DATASET SECTION:

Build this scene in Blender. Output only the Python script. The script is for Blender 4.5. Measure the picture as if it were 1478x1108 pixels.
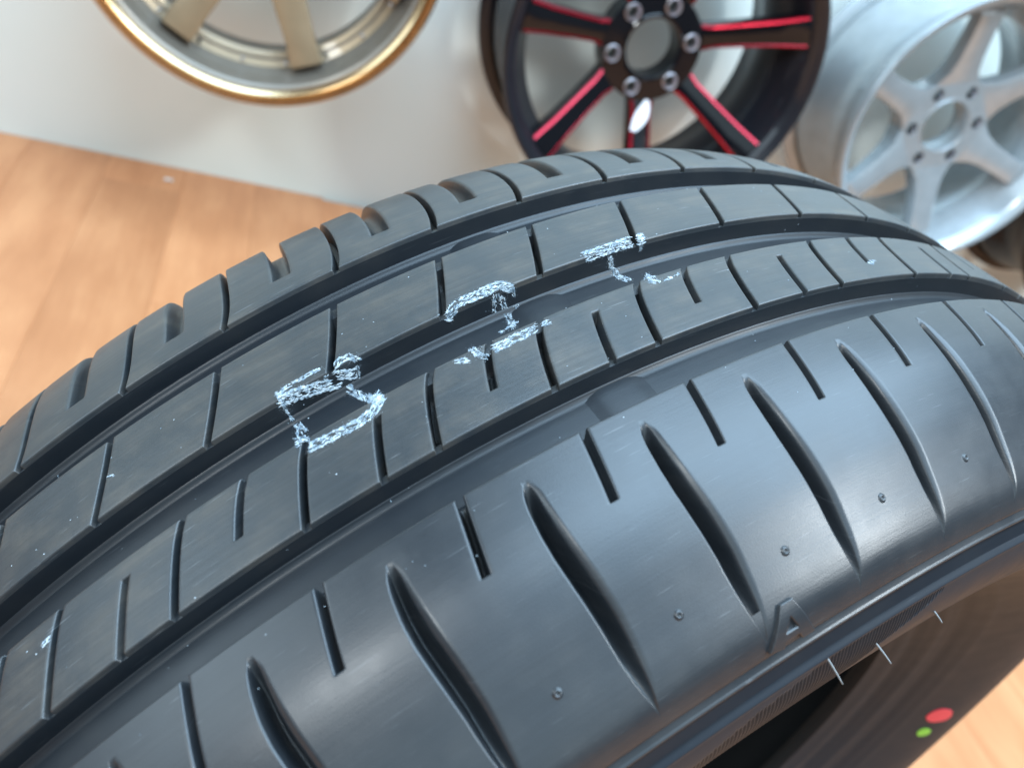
import bpy, math, random
import numpy as np
from mathutils import Matrix, Vector
from mathutils.geometry import delaunay_2d_cdt
random.seed(7)
rng = np.random.default_rng(7)
for o in list(bpy.data.objects):
    bpy.data.objects.remove(o)
scene = bpy.context.scene
C = scene.collection
PI = math.pi

# ------------------------------------------------------------------ camera
cam_d = bpy.data.cameras.new('camera')
cam = bpy.data.objects.new('camera', cam_d)
C.objects.link(cam)
R3 = ((0.9310318952, -0.1262755148, -0.3423946618),
      (-0.1995507758, 0.6093818804, -0.7673546844),
      (0.3055472106, 0.7827568065, 0.5421555901))
M4 = Matrix(R3).to_4x4()
M4.translation = Vector((-0.18470863, -0.20591893, 0.69568872))
cam.matrix_world = M4
cam_d.sensor_fit = 'HORIZONTAL'
cam_d.sensor_width = 36.0
cam_d.lens = 28.09
cam_d.clip_start = 0.02
cam_d.clip_end = 60
cam_d.dof.use_dof = True
cam_d.dof.focus_distance = 0.205
cam_d.dof.aperture_fstop = 13.5
scene.camera = cam

# ------------------------------------------------------------------ room light
world = bpy.data.worlds.new('World')
scene.world = world
world.use_nodes = True
bg = world.node_tree.nodes['Background']
bg.inputs['Color'].default_value = (0.70, 0.87, 1.0, 1)
bg.inputs['Strength'].default_value = 0.24

def area(name, loc, target, sx, sy, power, col):
    d = bpy.data.lights.new(name, 'AREA')
    d.shape = 'RECTANGLE'
    d.size = sx
    d.size_y = sy
    d.energy = power
    d.color = col
    o = bpy.data.objects.new(name, d)
    C.objects.link(o)
    o.location = loc
    dr = Vector(target) - Vector(loc)
    o.rotation_euler = dr.to_track_quat('-Z', 'Y').to_euler()
    return o

# wide cool ceiling panel right over the tyre, and two ceiling downlights in front of the wheel wall
area('ceiling_panel', (0.75, -0.12, 2.75), (0.75, -0.12, 0), 3.1, 2.15, 192, (0.53, 0.77, 1.0))
area('ceiling_panel', (0.30, -2.25, 2.75), (0.30, -2.25, 0), 2.9, 1.2, 22, (0.58, 0.80, 1.0))
area('shopfront_daylight', (-0.4, -3.8, 1.9), (0.2, 1.2, 0.4), 4.4, 2.2, 42, (0.70, 0.90, 1.0))
area('side_fill', (-3.4, 0.1, 1.9), (0.0, 0.3, 0.6), 2.2, 1.6, 50, (0.70, 0.88, 1.0))  # unseen fill lamp added to brighten the left of the tread
area('ceiling_lamp', (2.2, -1.6, 2.78), (0.2, 1.1, 0.4), 0.46, 0.46, 72, (0.90, 0.97, 1.0))
area('ceiling_lamp', (-2.4, -1.6, 2.8), (0.0, 1.1, 0.4), 0.60, 0.60, 54, (0.90, 0.97, 1.0))

vs = scene.view_settings
vs.view_transform = 'Standard'
vs.look = 'None'
vs.gamma = 1.0
vs.exposure = 0.0
scene.cycles.use_denoising = True
scene.cycles.max_bounces = 8

# ------------------------------------------------------------------ helpers
def mesh_np(name, verts, faces, mat, parent=None, uv=None, smooth=True, mats=None, fmat=None):
    """faces: (n,4) or (n,3) int array"""
    me = bpy.data.meshes.new(name)
    verts = np.asarray(verts, dtype=np.float64)
    faces = np.asarray(faces, dtype=np.int32)
    k = faces.shape[1]
    me.vertices.add(len(verts))
    me.vertices.foreach_set('co', verts.astype(np.float32).ravel())
    me.loops.add(faces.size)
    me.loops.foreach_set('vertex_index', faces.ravel())
    me.polygons.add(len(faces))
    me.polygons.foreach_set('loop_start', np.arange(0, faces.size, k, dtype=np.int32))
    me.polygons.foreach_set('loop_total', np.full(len(faces), k, dtype=np.int32))
    me.polygons.foreach_set('use_smooth', np.full(len(faces), bool(smooth)))
    if uv is not None:
        l = me.uv_layers.new(name='UVMap')
        l.data.foreach_set('uv', np.asarray(uv, dtype=np.float32)[faces.ravel()].ravel())
    me.materials.append(mat)
    if mats:
        for m in mats:
            me.materials.append(m)
    if fmat is not None:
        me.polygons.foreach_set('material_index', np.asarray(fmat, dtype=np.int32))
    me.update()
    me.validate()
    o = bpy.data.objects.new(name, me)
    C.objects.link(o)
    if parent:
        o.parent = parent
    return o

def mesh_py(name, verts, faces, mat, parent=None, smooth=False):
    me = bpy.data.meshes.new(name)
    me.from_pydata([tuple(v) for v in verts], [], [tuple(f) for f in faces])
    if smooth:
        me.polygons.foreach_set('use_smooth', [True] * len(me.polygons))
    me.materials.append(mat)
    me.update()
    o = bpy.data.objects.new(name, me)
    C.objects.link(o)
    if parent:
        o.parent = parent
    return o

def thing(name, label, cat, loc=(0, 0, 0), group=None):
    o = bpy.data.objects.new(name, None)
    o.empty_display_size = 0.05
    C.objects.link(o)
    o.location = loc
    o['label'] = label
    o['category'] = cat
    if group:
        o['group'] = group
    return o

def node_mat(name):
    m = bpy.data.materials.new(name)
    m.use_nodes = True
    nt = m.node_tree
    return m, nt, nt.nodes['Principled BSDF']

def N(nt, typ, **kw):
    n = nt.nodes.new(typ)
    for k, v in kw.items():
        setattr(n, k, v)
    return n

def ramp(nt, fac, stops):
    r = N(nt, 'ShaderNodeValToRGB')
    e = r.color_ramp.elements
    e[0].position, e[0].color = stops[0]
    e[1].position, e[1].color = stops[1]
    for p, c in stops[2:]:
        q = e.new(p)
        q.color = c
    nt.links.new(fac, r.inputs[0])
    return r.outputs[0]

def mapped(nt, src, scale, loc=(0, 0, 0)):
    mp = N(nt, 'ShaderNodeMapping')
    mp.inputs['Scale'].default_value = scale
    mp.inputs['Location'].default_value = loc
    nt.links.new(src, mp.inputs[0])
    return mp.outputs[0]

def noise(nt, vec, scale=1.0, detail=4, rough=0.55):
    n = N(nt, 'ShaderNodeTexNoise')
    n.inputs['Scale'].default_value = scale
    n.inputs['Detail'].default_value = detail
    n.inputs['Roughness'].default_value = rough
    if vec is not None:
        nt.links.new(vec, n.inputs['Vector'])
    return n.outputs[0]

def g(v):
    return (v, v, v, 1)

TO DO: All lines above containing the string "scene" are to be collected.

RESULT FOR THIS EXERCISE:
Build this scene in Blender. Output only the Python script. The script is for Blender 4.5. Measure the picture as if it were 1478x1108 pixels.
scene = bpy.context.scene
C = scene.collection
scene.camera = cam
scene.world = world
vs = scene.view_settings
scene.cycles.use_denoising = True
scene.cycles.max_bounces = 8